Call center/2 – Il telefonista costa meno in carcere o in Romania

Il caso dell’892-892 non è certo isolato. La H3G (che a Genova ha una unità produttiva con più di 200 dipendenti) recentemente ha chiuso a Genova la linea produttiva “consumer” (caratterizzata dal più alto livello di ritmi e di stress), decentrandola parte in Romania e parte ad una cooperativa sociale che opera nel carcere di Bollate, dove l’attività del call center è stata introdotta già da quattro anni, come a San Vittore dove opera Telecom, che ha un suo call center anche a Rebibbia.

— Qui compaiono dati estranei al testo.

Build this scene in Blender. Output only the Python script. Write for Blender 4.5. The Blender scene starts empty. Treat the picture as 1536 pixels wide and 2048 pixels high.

Sul sito de “Il Due”, net magazine di San Vittore, si dà una valutazione positiva di questa iniziativa, che garantisce ai detenuti “una retribuzione media di 400-500 euro mensili” per un lavoro di “sette ore spezzate, con le pause di cinque minuti ogni ora, totale 6 ore e quaranta lavorative”.
Nonostante che il lavoro nei call centers sia pagato pochissimo, il lavoro carcerario (e, immagino, anche quello rumeno e albanese) offre l’indubbio vantaggio di una paga all’incirca dimezzata per lo stesso orario, anzi, per un orario superiore: la legge 626 (che a quanto pare si ferma sulla soglia del carcere) impone infatti pause di un quarto d’ora ogni due ore, il che equivale ad una prestazione effettiva di 6 ore e quindici minuti, e non di sei ore e quaranta minuti.
Uscire da questa tenaglia non è facile: le aziende inseguono solo la riduzione dei costi, non rispettano gli utenti, sono indifferenti alla qualità del servizio, conducono campagne commerciali invadenti e ossessive, e chi lavora per un’utenza vessata e disprezzata è a sua volta vessato e disprezzato.
Se poi cerca di difendersi le aziende passano ad altri, che difendersi non possono.